Saturday, March 10, 2012

P&C Delays CCSD Story for Weekend Doldrums

I bet you didn't read it, either.

It took nearly a week for the local rag to publish CCSD's approved calendar for next year.

For the first time, the Charleston County School District will be in session on Good Friday of next year. That's for our post-Christian society.

Naturally, there's a conscience clause--teachers may take a personal day. Wow. We can be glad that Easter's on a Sunday.

10 comments:

Anonymous said...

Can't possibly schedule a holiday on March 26. That's the last day for makeups for the PASS Writing Test. Test are all important because how else will we know if the teachers are raising student achievement levels or not? I would be surprised if any school district in SC scheduled spring break the week before Easter because of the PASS testing schedule. We live for the tests.

Babbie said...

Well, presumably South Carolina set the date itself. Was that under Zais's watch?

West Ashley parent said...

Why not move the tests to early January? They could have it all done by the MLK holiday. Then get down to some serious teaching for the remainder of the year. That way the fall semester could effectively be over before the Christmas holidays. These standardized test are non-teaching events anyway. I would like to here the arguments against doing this if this isn't really all about teaching to the test and turning them into evaluation tools that have nothing to do with effective teaching.

Clisby said...

Huh? CCSD schools are in session on Good Friday (and the start of Passover) THIS year - April 6. I have kids in a regular CCSD school and charter CCSD school - they'll both be attending on Good Friday. Why not?

Anonymous said...

The schedule that was debated recently was for next year, 2012-2013. The issue wasn't just about accommodating religious holidays. It was more about using common sense and incorporating various holidays when possible.

Anonymous said...

Charter schools tend to follow the regular district schedules anyway, but don't expect the superintendent to ever ask charter schools if they have any calendar preferences.

Clisby said...

I might be remembering incorrectly, but I don't think my kids ever got Good Friday off unless spring break was the week before Easter. When it's the week after Easter (like this year), they don't get Good Friday off. Why on earth would this be a big deal to anybody? I'm trying to remember whether we got Good Friday off when I was a kid. I can't imagine my parents caring one way or the other.

HdeS Copeland said...

The central issue may not be about getting the day off for Good Friday or Passover. It just might have seemed logical to schedule spring break a week earlier which would have covered both religious holidays, requiring no special days off. It also would have allowed for the traditional break to be closer to the center of the semester. As some high school teachers have put it, students need a break earlier in final stretch.

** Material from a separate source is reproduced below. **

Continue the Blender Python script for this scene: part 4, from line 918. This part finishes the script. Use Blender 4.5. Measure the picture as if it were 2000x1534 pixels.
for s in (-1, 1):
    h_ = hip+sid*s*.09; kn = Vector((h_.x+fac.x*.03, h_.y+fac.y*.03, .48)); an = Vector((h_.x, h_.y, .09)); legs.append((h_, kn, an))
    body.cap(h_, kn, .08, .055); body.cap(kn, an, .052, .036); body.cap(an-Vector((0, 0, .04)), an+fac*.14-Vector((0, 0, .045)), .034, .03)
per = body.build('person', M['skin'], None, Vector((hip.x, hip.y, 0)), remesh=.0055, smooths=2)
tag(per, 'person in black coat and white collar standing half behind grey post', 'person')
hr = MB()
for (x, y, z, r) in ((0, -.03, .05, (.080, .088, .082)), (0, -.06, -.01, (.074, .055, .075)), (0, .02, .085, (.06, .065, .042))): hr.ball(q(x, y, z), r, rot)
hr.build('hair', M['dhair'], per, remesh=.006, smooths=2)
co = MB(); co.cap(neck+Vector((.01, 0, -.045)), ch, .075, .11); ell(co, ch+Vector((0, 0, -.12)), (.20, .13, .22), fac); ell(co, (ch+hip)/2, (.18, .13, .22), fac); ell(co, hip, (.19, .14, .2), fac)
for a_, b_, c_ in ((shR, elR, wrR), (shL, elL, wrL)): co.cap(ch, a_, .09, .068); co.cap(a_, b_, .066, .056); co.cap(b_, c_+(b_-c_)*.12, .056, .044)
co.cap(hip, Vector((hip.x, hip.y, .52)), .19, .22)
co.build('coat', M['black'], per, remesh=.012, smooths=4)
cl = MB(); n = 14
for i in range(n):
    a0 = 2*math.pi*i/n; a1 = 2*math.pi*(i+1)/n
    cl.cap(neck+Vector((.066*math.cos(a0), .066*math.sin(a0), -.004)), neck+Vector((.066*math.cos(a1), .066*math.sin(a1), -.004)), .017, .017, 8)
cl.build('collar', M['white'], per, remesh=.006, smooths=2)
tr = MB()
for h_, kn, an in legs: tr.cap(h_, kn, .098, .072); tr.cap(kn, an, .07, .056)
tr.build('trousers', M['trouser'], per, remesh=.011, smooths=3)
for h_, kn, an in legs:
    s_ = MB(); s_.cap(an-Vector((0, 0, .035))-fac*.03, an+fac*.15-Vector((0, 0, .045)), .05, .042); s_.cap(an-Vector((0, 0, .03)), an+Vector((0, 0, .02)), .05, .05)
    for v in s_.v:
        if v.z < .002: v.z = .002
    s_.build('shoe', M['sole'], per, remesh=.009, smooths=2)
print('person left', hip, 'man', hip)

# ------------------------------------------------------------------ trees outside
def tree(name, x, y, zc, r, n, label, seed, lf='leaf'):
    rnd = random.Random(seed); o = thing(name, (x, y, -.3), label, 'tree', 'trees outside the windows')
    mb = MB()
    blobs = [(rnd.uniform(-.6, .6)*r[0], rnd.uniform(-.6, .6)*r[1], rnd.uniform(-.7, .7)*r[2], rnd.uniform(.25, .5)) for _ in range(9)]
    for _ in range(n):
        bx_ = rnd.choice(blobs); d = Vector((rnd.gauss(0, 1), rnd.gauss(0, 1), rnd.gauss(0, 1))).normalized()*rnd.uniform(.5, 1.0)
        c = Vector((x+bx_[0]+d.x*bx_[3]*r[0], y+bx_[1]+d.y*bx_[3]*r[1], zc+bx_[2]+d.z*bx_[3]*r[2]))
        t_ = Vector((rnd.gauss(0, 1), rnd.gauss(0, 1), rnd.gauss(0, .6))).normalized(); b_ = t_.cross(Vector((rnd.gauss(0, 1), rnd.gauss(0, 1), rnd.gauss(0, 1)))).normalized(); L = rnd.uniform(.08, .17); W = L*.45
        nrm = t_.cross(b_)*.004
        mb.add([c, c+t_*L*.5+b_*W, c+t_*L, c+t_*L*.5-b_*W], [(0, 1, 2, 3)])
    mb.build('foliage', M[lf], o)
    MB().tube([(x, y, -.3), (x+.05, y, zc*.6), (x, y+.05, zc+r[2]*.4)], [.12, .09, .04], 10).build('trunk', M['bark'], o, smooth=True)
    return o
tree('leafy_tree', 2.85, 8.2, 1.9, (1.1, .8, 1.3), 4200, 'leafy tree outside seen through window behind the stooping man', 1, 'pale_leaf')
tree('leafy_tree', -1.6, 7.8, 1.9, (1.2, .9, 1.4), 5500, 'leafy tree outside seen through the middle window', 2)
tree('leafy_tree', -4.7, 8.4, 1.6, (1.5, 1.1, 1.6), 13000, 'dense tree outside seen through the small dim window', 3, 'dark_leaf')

The real culprit may be SC Department of Education officials who scheduled the PASS tests and the make-up days when they did, probably more than a year ago. It seems the whole calendar is being driven by the tests and make-up days.

In 2013 the last two days to make up the PASS tests are on March 25 and 26 which are in the week before Easter. The 26th is the first day of Passover. I don't think anyone in Columbia gave this even a minute's worth of consideration when the dates were set. I would be surprised if very many districts in the state have scheduled spring break for that week, if only because the PASS makeup days that fall on those days.

Don't forget that a test not made up counts as a zero for the school’s and the district’s composite scores. School bureaucrats often base their own report cards and bonuses on an incremental rise in comprehensive test scores over a prior year. Students scoring zero due to absences don’t pay, even if the absence is due to a scheduled holiday.

The school calendar issue has nothing to do with logical considerations about an average student’s attention span, respect for families, social customs or individual student learning opportunities. We're missing the point when the mass tests have been given this much importance. This is what makes the decision to hold the PASS make-up days as sacrosanct so ridiculous. The test in question is the PASS Writing Test. It only involves 2 grades in what effectively is a 13 grade (K thru 12) system.

How many students will actually be taking a makeup test? Why not extend the makeup dates? The tail is wagging the dog.

Clisby said...

The current year's calendar also calls for school to be in session the full week before Easter, and as far as I can tell the PASS tests aren't the reason. If I'm reading the 2011-2012 calendar correctly, the writing test makeups end March 30 this year, and spring break doesn't start until April 9.

Henry Copeland said...

I think the question has always been about just who has input in the process. In spite of what the administration is saying, there is very little evidence that teachers, parents or anyone other than the top of the administrative food chain have anything to say about setting the calendar.

I'm still trying to understand how 18 "early release" days (a/k/a half days) count as full days. If that doesn't defy reasoning, why choose the middle of the week to drop those half days into the schedule as they are doing in Dorchester County? As some teachers have said, this disrupts the rhythm of half the total number of work weeks.

I think the conversation needs to focus on just how much "seat time" is really just watching the clock. There is very little effort being applied to using any of our educational resources wisely. Time is just one of the many resources being squandered.